--- THE EXERCISE ---
Leave out every picture. Copy exactly the lines from the one holding "Write the bpy script that would produce this render. Write" through the one holding "SC.camera = camo".

--- RECORD LIST ---
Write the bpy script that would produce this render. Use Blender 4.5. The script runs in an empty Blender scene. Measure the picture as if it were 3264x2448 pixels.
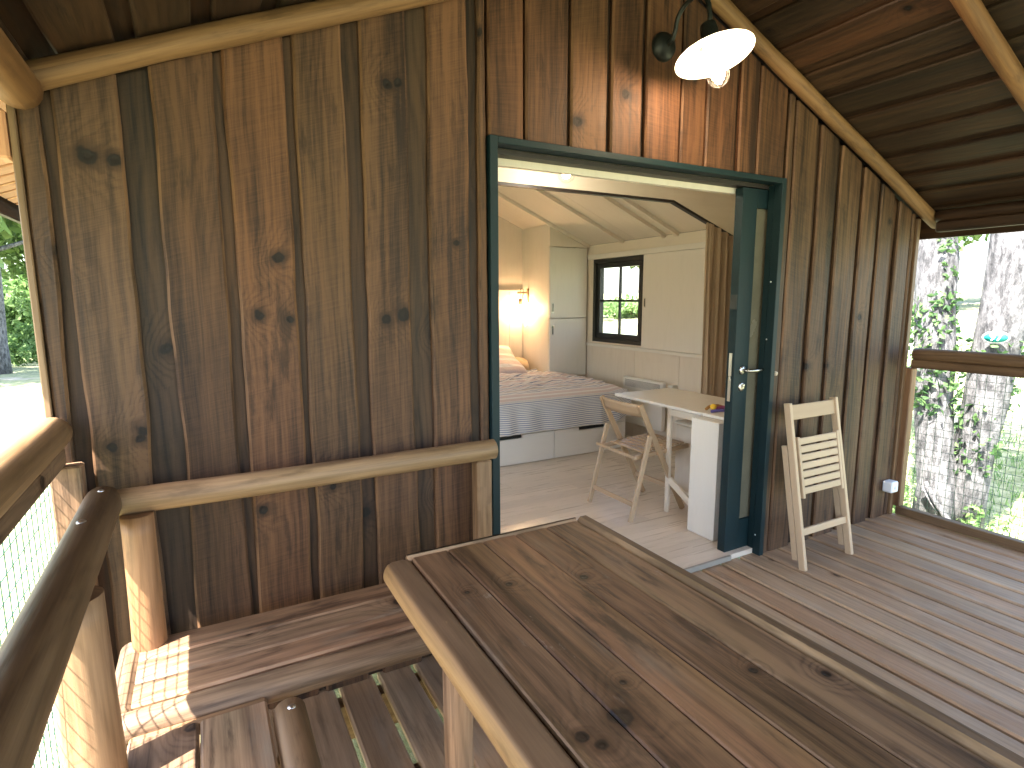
import bpy, math, random
from mathutils import Vector, Matrix, noise, Quaternion
R = math.radians
scene = bpy.context.scene
col = scene.collection
random.seed(7)

# ------------------------------------------------------------------ camera
cam_d = bpy.data.cameras.new("camera"); cam = bpy.data.objects.new("camera", cam_d); col.objects.link(cam)
right = Vector((0.87825543, -0.47818008, -0.00334779)); up = Vector((0.0732115, 0.12753982, 0.98912773)); fwd = Vector((0.4725542, 0.8689519, -0.14702082))
m = Matrix((right, up, -fwd)).transposed().to_4x4(); m.translation = Vector((-1.0523, -2.1317, 1.5105))
cam.matrix_world = m
cam_d.sensor_width = 36; cam_d.lens = 20.09; cam_d.clip_start = 0.02; cam_d.clip_end = 500
scene.camera = cam
scene.render.resolution_x = 1024; scene.render.resolution_y = 768

# ------------------------------------------------------------------ sky, sun, exposure
SUN_EL = R(59.5); SUN_DIR = Vector((-0.93, -0.30, 0)).normalized()          # horizontal direction towards the sun
w = bpy.data.worlds.new("World"); scene.world = w; w.use_nodes = True
nt = w.node_tree; sky = nt.nodes.new('ShaderNodeTexSky'); sky.sky_type = 'NISHITA'; sky.sun_disc = False
sky.sun_elevation = SUN_EL; sky.sun_rotation = math.atan2(SUN_DIR.x, SUN_DIR.y); sky.air_density = 1.0; sky.dust_density = 2.5
bg = nt.nodes['Background']; nt.links.new(sky.outputs[0], bg.inputs[0]); bg.inputs[1].default_value = 0.15
sd = bpy.data.lights.new("sun", 'SUN'); sd.energy = 5.0; sd.angle = R(0.5); sd.color = (1, 0.95, 0.87)
so = bpy.data.objects.new("sun", sd); col.objects.link(so)
tos = Vector((SUN_DIR.x*math.cos(SUN_EL), SUN_DIR.y*math.cos(SUN_EL), math.sin(SUN_EL)))
so.rotation_euler = tos.to_track_quat('Z', 'Y').to_euler(); so.location = (-6, -4, 8)
vs = scene.view_settings; vs.view_transform = 'Standard'; vs.look = 'None'; vs.gamma = 1; vs.exposure = 2.95
cy = scene.cycles; cy.max_bounces = 10; cy.diffuse_bounces = 6; cy.transparent_max_bounces = 16

# ------------------------------------------------------------------ object helpers
def tag(o, label=None, cat=None, group=None, kind=None):
    if label: o['label'] = label
    if cat: o['category'] = cat
    if group: o['group'] = group
    if kind: o['kind'] = kind
    return o
def empty(name, label, cat, loc=(0, 0, 0), group=None):
    o = bpy.data.objects.new(name, None); col.objects.link(o); o.location = loc; o.empty_display_size = 0.1
    return tag(o, label, cat, group)
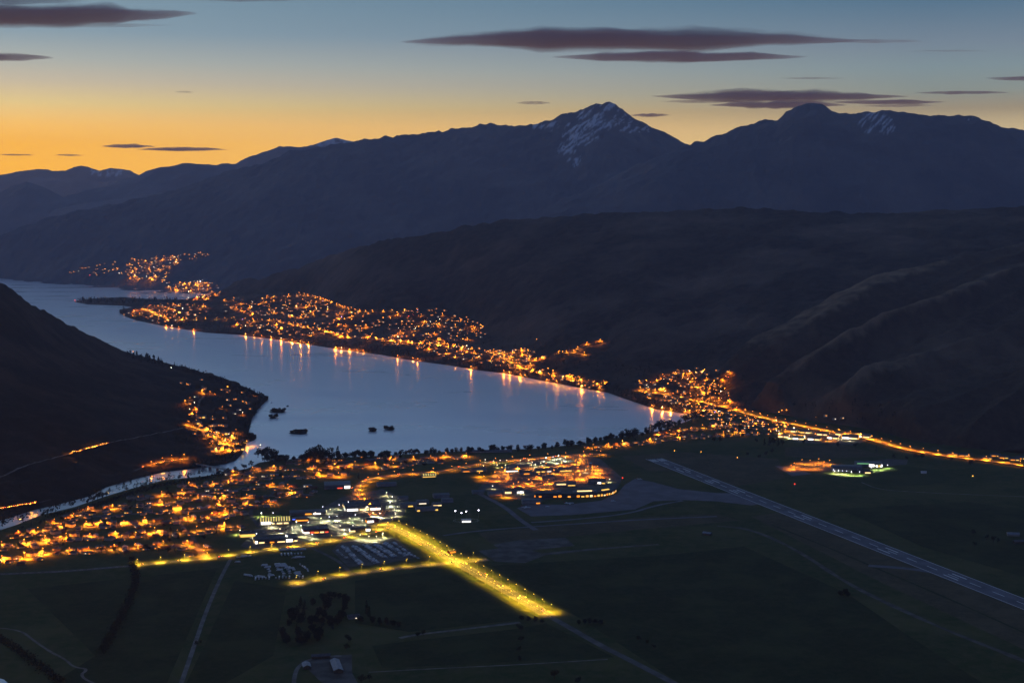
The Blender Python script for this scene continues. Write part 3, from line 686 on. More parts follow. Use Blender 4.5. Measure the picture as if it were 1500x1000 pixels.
lamp_flood = make_lamp('floodlight_mast', 16.0, 0.8, G_cool, (0.95, 0.95, 0.80), 330000, (2.8, 2.4, 0.8))
lamp_apron = make_lamp('car_park_lamp', 10.0, 0.8, G_orange, (1.0, 0.26, 0.008), 340000, (1.5, 1.2, 0.5), 165)
lamp_hw6 = make_lamp('street_lamp', 11.0, 2.4, G_orange, (1.0, 0.28, 0.010), 420000, (1.8, 1.1, 0.6), 165)
lamp_dim = make_lamp('airfield_light', 2.2, 0.0, G_orange, AMBER, 12000, (1.4, 1.2, 0.6), 165)
def along(pts, step, off=0.0, start=None):
    """points every `step` metres beside a polyline on the plain, with the bearing of the line"""
    P = smooth_line(line3(pts)); out = []; acc = start if start is not None else step * 0.5; pos = 0.0
    for a, b in zip(P, P[1:]):
        L = (b - a).length
        while acc <= pos + L:
            d = (b - a).normalized(); s = Vector((-d.y, d.x, 0))
            out.append((a + d * (acc - pos) + s * off, math.atan2(d.y, d.x))); acc += step
        pos += L
    return out
def lamp_row(put, pts, step, off, fmt, group, skip=0.0, jit=0.0):
    items = []
    for p, a in along(pts, step, off):
        if random.random() < skip: continue
        p = p + Vector((random.uniform(-jit, jit), random.uniform(-jit, jit), 0))
        # the arm (local -y) reaches over the road
        items.append(put(p, a if off > 0 else a + math.pi, group=group))
    number_row(items, lambda o: fmt)
    return items
# yellow highway: lamps in pairs, numbered from the shopping centre
for side, nm in ((15.0, 'left'), (-15.0, 'right')):
    it = []
    for p, a in along(HWY, 33.0, -side, 8): it.append(lamp_hwy(p, a if side < 0 else a + math.pi, group='lamps along the yellow lit highway'))
    number_row(it, lambda o: 'tall yellow street lamp on the %s side of the highway, @ down from the shops' % nm, key=lambda o: -o.location.y)
    for o in it: o['label'] = o['label'].replace('leftmost', 'first').replace('rightmost', 'last').replace(' from left', '')
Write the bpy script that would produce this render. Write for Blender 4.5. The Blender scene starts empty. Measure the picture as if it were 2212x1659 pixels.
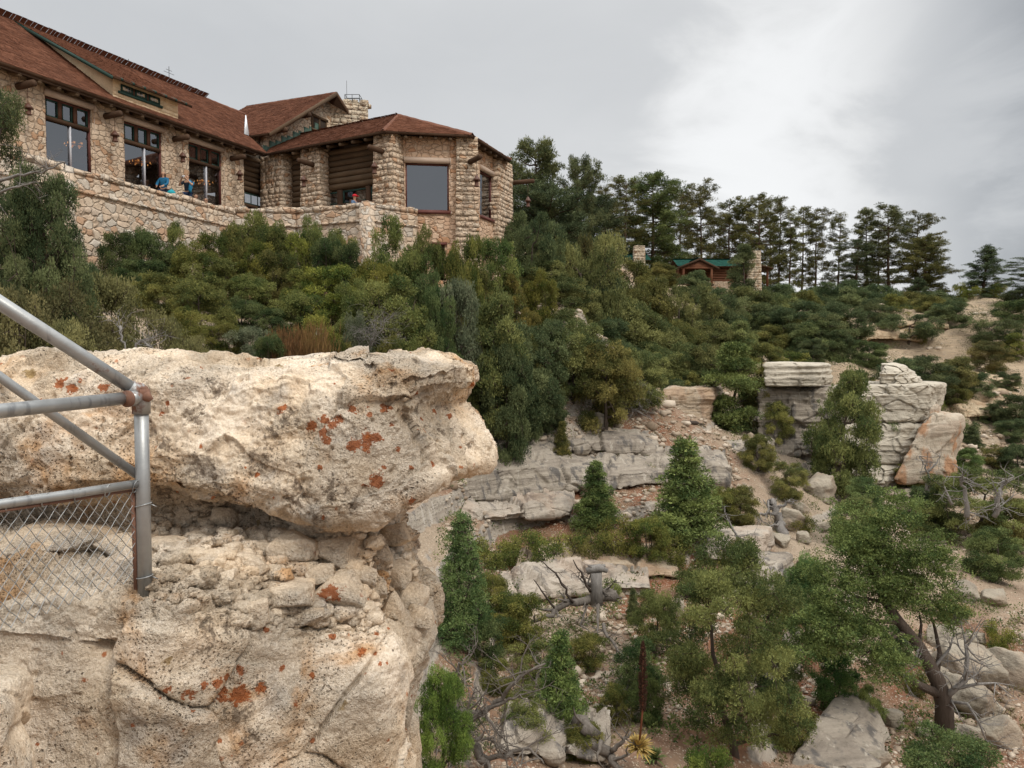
import bpy, math, random
import numpy as np
from mathutils import Vector, Matrix
from mathutils.bvhtree import BVHTree
R = math.radians
rng = np.random.default_rng(7)
random.seed(7)
SC = bpy.context.scene
COL = SC.collection

# ---------------------------------------------------------------- camera
# photograph measured on a 2212 x 1659 grid; horizon at row 757, focal length 1659 units
FPX, CX, CY, HORIZON = 1659.0, 1106.0, 829.5, 757.0
PITCH = math.atan((CY-HORIZON)/FPX)
cam = bpy.data.cameras.new("camera"); camo = bpy.data.objects.new("camera", cam); COL.objects.link(camo)
cam.sensor_width = 36.0; cam.lens = 36.0*FPX/2212.0
cam.clip_start = 0.05; cam.clip_end = 6000
camo.location = (0, 0, 0); camo.rotation_euler = (R(90)-PITCH, 0, 0)
SC.camera = camo

# ---------------------------------------------------------------- sky and sun (overcast)
SUN_EL, SUN_AZ = R(48), R(136)          # azimuth measured clockwise from +Y
w = bpy.data.worlds.new("World"); SC.world = w; w.use_nodes = True
nt = w.node_tree; N = nt.nodes; L = nt.links
for n in list(N): N.remove(n)
def wn(t, **k):
    n = N.new(t)
    for a, b in k.items(): setattr(n, a, b)
    return n
out = wn("ShaderNodeOutputWorld"); bg = wn("ShaderNodeBackground"); L.new(bg.outputs[0], out.inputs[0])
sky = wn("ShaderNodeTexSky", sky_type='NISHITA', sun_disc=False); sky.sun_elevation = SUN_EL; sky.sun_rotation = SUN_AZ
tc = wn("ShaderNodeTexCoord")
def vmath(op, a, b=None):
    n = wn("ShaderNodeVectorMath", operation=op); L.new(a, n.inputs[0])
    if b is not None:
        if isinstance(b, tuple): n.inputs[1].default_value = b
        else: L.new(b, n.inputs[1])
    return n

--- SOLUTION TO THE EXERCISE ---
Write the bpy script that would produce this render. Write for Blender 4.5. The Blender scene starts empty. Measure the picture as if it were 2212x1659 pixels.
import bpy, math, random
import numpy as np
from mathutils import Vector, Matrix
from mathutils.bvhtree import BVHTree
R = math.radians
rng = np.random.default_rng(7)
random.seed(7)
SC = bpy.context.scene
COL = SC.collection

# ---------------------------------------------------------------- camera
# photograph measured on a 2212 x 1659 grid; horizon at row 757, focal length 1659 units
FPX, CX, CY, HORIZON = 1659.0, 1106.0, 829.5, 757.0
PITCH = math.atan((CY-HORIZON)/FPX)
cam = bpy.data.cameras.new("camera"); camo = bpy.data.objects.new("camera", cam); COL.objects.link(camo)
cam.sensor_width = 36.0; cam.lens = 36.0*FPX/2212.0
cam.clip_start = 0.05; cam.clip_end = 6000
camo.location = (0, 0, 0); camo.rotation_euler = (R(90)-PITCH, 0, 0)
SC.camera = camo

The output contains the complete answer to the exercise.